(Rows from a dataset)
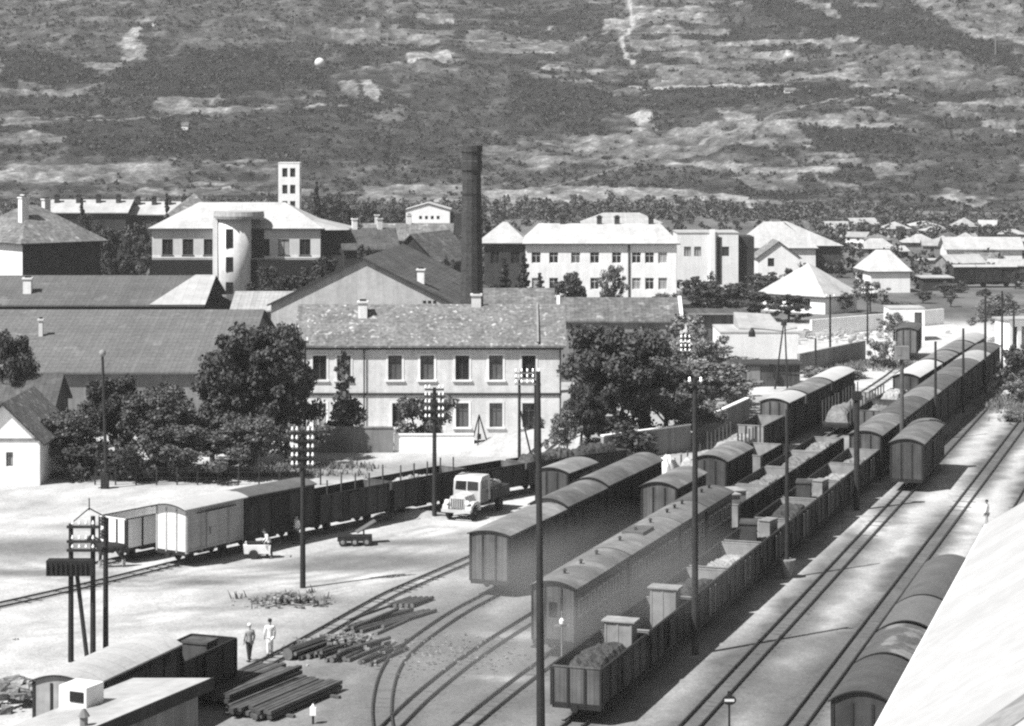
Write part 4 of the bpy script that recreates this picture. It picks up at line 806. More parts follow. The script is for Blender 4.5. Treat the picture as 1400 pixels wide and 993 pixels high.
part('lean_to', MB().hexa([(54.35, 1, 5.0), (57, 1, 5.0), (57, 15, 5.0), (54.35, 15, 5.0), (54.35, 1, 7.6), (57, 1, 6.2), (57, 15, 6.2), (54.35, 15, 7.6)]), M['wall_dark'], r)
building('low_shed', 'low pale roofed shed between the gabled long shed and the workshop gable', 'shed', (xat(318, 222), 222, 0), 0, 9.5, 9, 7.0, ('gx', 1.5), 'stone_grey', 'pale_roof', o=.3)
# little white gatehouse at the edge of the yard
r = building('gatehouse', 'little white house with gable front and one small window, dark side', 'house', (-38.5, 155, 0), 0, 5.15, 9.5, 3.35, ('gy', 2.5), 'white', 'tile_mottled', front=wins((xat(13, 155) + 38.5,), .5, 1.35, 2.35), o=.42)
part('string_course', MB().box(-.02, 5.17, -.06, -.003, 3.15, 3.33), M['stone_grey'], r)
building('dark_hut', 'dark hut with pale ridge behind the little white house', 'hut', (-44, 169, 0), 0, 8.6, 6, 4.0, ('gx', 2.0), 'wall_dark', 'tile_dark', o=.3)
# hip roofed house in the trees
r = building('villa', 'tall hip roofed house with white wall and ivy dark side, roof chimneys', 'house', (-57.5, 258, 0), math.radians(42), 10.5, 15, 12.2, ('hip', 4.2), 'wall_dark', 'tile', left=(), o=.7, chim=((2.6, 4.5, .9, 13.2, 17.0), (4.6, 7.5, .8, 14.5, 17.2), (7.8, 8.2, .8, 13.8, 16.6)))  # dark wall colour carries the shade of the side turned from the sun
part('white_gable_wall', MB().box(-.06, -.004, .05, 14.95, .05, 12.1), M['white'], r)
# school with the round stair tower
Ys = 300; X0 = xat(208, Ys); W = xat(438, Ys) - X0
ww = wins(px2((229, 257, 286, 361, 388, 417), X0, Ys), 1.5, 8.1, 10.3)
r = building('school', 'pale school with hipped white roof, round stair tower and dark ground floor', 'school', (X0, Ys, 0), 0, W, 13, 12.0, ('hip', 3.1), 'school', 'white_roof', front=ww, style='sill', fm='frame_dark', o=.55, ridge=12)
part('upper_wall', MB().box(.0, xat(300, Ys) - X0, -.05, -.004, 7.7, 8.05).box(xat(345, Ys) - X0, W, -.05, -.004, 7.7, 8.05), M['white'], r)
part('dark_ground_floor', MB().box(.1, xat(301, Ys) - X0, -1.2, -.06, 0, 7.5).box(xat(345, Ys) - X0, W - .1, -1.2, -.06, 0, 7.5), M['dark_open'], r)
tx = xat(321, Ys) - X0
tw = MB(); tw.lathe([(2.35, 0), (2.35, 13.1)], 28, 0, (tx, -.6, 0)); part('stair_tower', tw, M['plaster'], r, True)
cn = MB(); cn.lathe([(2.2, 13.1), (3.4, 13.12), (3.5, 13.5), (3.4, 14.1), (.3, 14.25)], 28, 0, (tx + .6, -.3, 0)); part('tower_canopy', cn, M['pale_roof'], r, False)
[part('tower_window', MB().box(tx - .85, tx + .15, -2.95, -2.55, a_, c_), M['glass'], r) for a_, c_ in ((3.0, 4.6), (6.0, 8.0), (9.2, 11.8))]
part('dark_recess', MB().box(tx + 2.2, tx + 4.0, -.09, -.052, 7.7, 11.9), M['wall_dark'], r); part('tower_fin', MB().box(tx - 2.75, tx - 2.1, -2.0, -.2, 0, 13.1), M['white'], r)  # flat dark panel paints in the shade beside the stair tower; added white strip paints in its lit left side
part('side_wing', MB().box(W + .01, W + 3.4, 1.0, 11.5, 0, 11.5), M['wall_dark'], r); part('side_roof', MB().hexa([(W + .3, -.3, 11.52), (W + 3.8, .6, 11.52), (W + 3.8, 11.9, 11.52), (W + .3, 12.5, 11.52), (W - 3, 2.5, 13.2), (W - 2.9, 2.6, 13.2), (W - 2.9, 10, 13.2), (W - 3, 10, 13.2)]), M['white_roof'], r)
# white tower with openings
r = thing('hose_tower', 'slender white tower with three rows of paired dark openings above the school roof', 'tower', (xat(380.5, 420), 420, 0)); b = MB(); tw_ = xat(409.5, 420) - xat(380.5, 420); hs = []
for zc in (10.0, 13.1, 16.2): hs += [(.75, 1.75, zc, zc + 1.7), (2.25, 3.25, zc, zc + 1.7)]
hs = hs[:4] + [(.75, 1.75, 16.3, 18.0), (2.25, 3.25, 16.3, 18.0)]
for o_, u_, i_, hh in (((0, 0, 0), (1, 0, 0), (0, 1, 0), hs), ((tw_, 0, 0), (0, 1, 0), (-1, 0, 0), hs), ((tw_, tw_, 0), (-1, 0, 0), (0, -1, 0), hs), ((0, tw_, 0), (0, -1, 0), (1, 0, 0), hs)): wall_side(b, o_, u_, i_, tw_, 0, 18.9, hh)
part('wall', b, M['white'], r); part('inner_core', MB().box(.3, tw_ - .3, .3, tw_ - .3, 0, 18.7), M['wall_dark'], r); part('cap', MB().box(-.05, tw_ + .05, -.05, tw_ + .05, 18.9, 19.1), M['white'], r)
# row block
for i, (xa, xb, Yr, ze) in enumerate(((57, 172, 400, 10.4), (173, 258, 404, 9.9))):
    X0 = xat(xa, Yr); W = xat(xb, Yr) - X0
    building('row_block', ['long row block with bright sheet roof and dark front, longer part', 'row block with bright sheet roof, shorter part beside the tall cypress'][i], 'apartments', (X0, Yr, 0), 0, W, 12, ze, ('gx', 2.0), 'wall_dark', 'white_roof', front=[h for z in (1.2, 4.2, 7.2) for h in wins([1.5 + 2.4 * k for k in range(int((W - 1) / 2.4))], 1.1, z, z + 1.6)], o=.5, group='row blocks under bright roofs',
        chim=[(W * f, 4.5, .8, ze + 1.2, ze + 2.8) for f in (.12, .38, .62, .86)], chm='wall_dark')
building('grey_hip_house', 'dark hip roofed house rising between the row block and the school', 'house', (xat(228, 370), 370, 0), 0, 8, 9, 11.0, ('hip', 3.4), 'wall_dark', 'tile', o=.5)
# workshop gable and brick chimney
r = building('workshop', 'big workshop with a plain grey gable and dark roof beside the brick chimney', 'workshop', (-23.6, 215, 0), -.10, 18.2, 26, 8.2, ('gy', 4.5), 'gable', 'tile_dark', o=.35, chim=((14.4, 3, .7, 9.4, 11.3),))
part('vent_slot', MB().box(15.0, 15.3, -.03, -.003, 8.3, 8.55).box(15.5, 15.8, -.03, -.003, 8.3, 8.55).box(16, 16.3, -.03, -.003, 8.3, 8.55), M['dark_open'], r)
b = MB(); prof = [(1.15, 0), (1.08, 8), (.86, 21.2), (.98, 21.4), (1.0, 22.2), (.92, 22.3), (.94, 23.0), (1.02, 23.1), (1.0, 23.7)]
r = thing('brick_chimney', 'tall sooty brick factory chimney with a thicker crown', 'chimney', (xat(645, 205), 205, 0)); b.lathe(prof, 12); part('shaft', b, M['brick'], r)
for z in (12.5, 16, 19): part('iron_band', MB().lathe([(1.05 - z * .011 + .06, z), (1.05 - z * .011 + .06, z + .18)], 12), M['iron'], r)
building('boiler_house', 'low tiled boiler house at the foot of the brick chimney', 'shed', (xat(655, 228), 226, 0), 0, 7.6, 10, 7.2, ('gx', 1.3), 'wall_dark', 'tile', o=.3)
# dark houses behind the workshop
building('dark_house', 'long low dark house with grey roof left of the small white hall', 'house', (xat(486, 335), 335, 0), 0, 14.5, 9, 8.6, ('gx', 2.2), 'wall_dark', 'tile', o=.4, chim=((3, 4.5, .7, 10, 12), (8, 4.5, .7, 10, 12)))
building('dark_house', 'steep roofed dark house just behind the workshop roof', 'house', (xat(528, 262), 262, 0), -.35, 6.5, 12, 9.6, ('gy', 3.2), 'wall_dark', 'tile', o=.3)
building('dark_house', 'small dark house with two chimneys in the trees beside the workshop', 'house', (xat(470, 300), 300, 0), .2, 7.5, 8, 9.0, ('gx', 2.6), 'wall_dark', 'tile_dark', o=.3, chim=((2, 4, .7, 11, 12.8), (5.5, 4, .7, 11, 12.8)))
X0 = xat(555, 450); r = building('white_hall', 'small white hall with curved top and four tiny windows beside the chimney', 'hall', (X0, 450, 0), 0, xat(615, 450) - X0, 10, 9.0, ('gy', 1.3), 'white', 'white_roof', front=wins([3.0, 4.2, 5.4, 6.6], .6, 7.0, 7.7), style='plain', o=.2)
part('side_wing', MB().box(9.05, 13, .5, 9, 0, 8.2), M['wall_dark'], r)
# hospital block
Yh = 300; X0 = xat(719, Yh); W = xat(925, Yh) - X0
cu = px2((733, 757, 787, 813, 843, 870, 888, 906), X0, Yh); 
r = building('hospital', 'long white two storey block with pale hipped roof and even windows', 'hospital', (X0, Yh, 0), 0, W, 13, 9.85, ('hip', 2.3), 'white', 'white_roof', front=wins(cu, 1.25, 7.0, 8.5) + wins(cu, 1.2, 3.4, 5.0), right=wins((3, 6.5, 10), 1.2, 7, 8.5), style='cross', fm='frame_white', o=.5, chim=[(W * f, 6.5, .7, 11.3, 13.0) for f in (.25, .5, .62, .85)], chm='wall_dark', ridge=17)
part('drainpipe', MB().box(xat(860, Yh) - X0 - .12, xat(860, Yh) - X0 + .12, -.12, -.003, .5, 9.7), M['wall_dark'], r)
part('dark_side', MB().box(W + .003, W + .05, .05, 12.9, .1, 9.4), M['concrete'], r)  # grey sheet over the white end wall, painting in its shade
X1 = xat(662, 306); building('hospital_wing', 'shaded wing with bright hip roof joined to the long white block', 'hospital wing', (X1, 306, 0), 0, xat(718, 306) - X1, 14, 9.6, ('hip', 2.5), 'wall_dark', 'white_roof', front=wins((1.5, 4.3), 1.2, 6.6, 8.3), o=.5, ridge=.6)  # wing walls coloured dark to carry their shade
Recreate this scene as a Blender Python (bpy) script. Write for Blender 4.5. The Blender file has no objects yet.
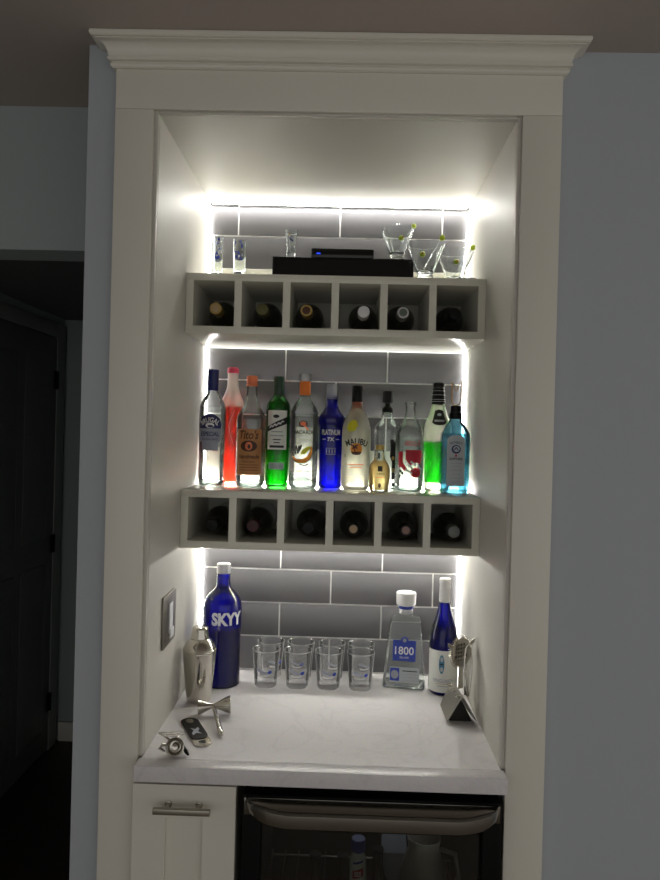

- WHAT THIS TASK INVOLVES:
Pull out every line of the entries that includes the word "Write".

- SOLUTION FOR THIS EXERCISE:
Write part 4 of the bpy script that recreates this picture. It picks up at line 806. More parts follow. The script is for Blender 4.5. Treat the picture as 1400 pixels wide and 993 pixels high.
Recreate this scene as a Blender Python (bpy) script. Write for Blender 4.5. The Blender file has no objects yet.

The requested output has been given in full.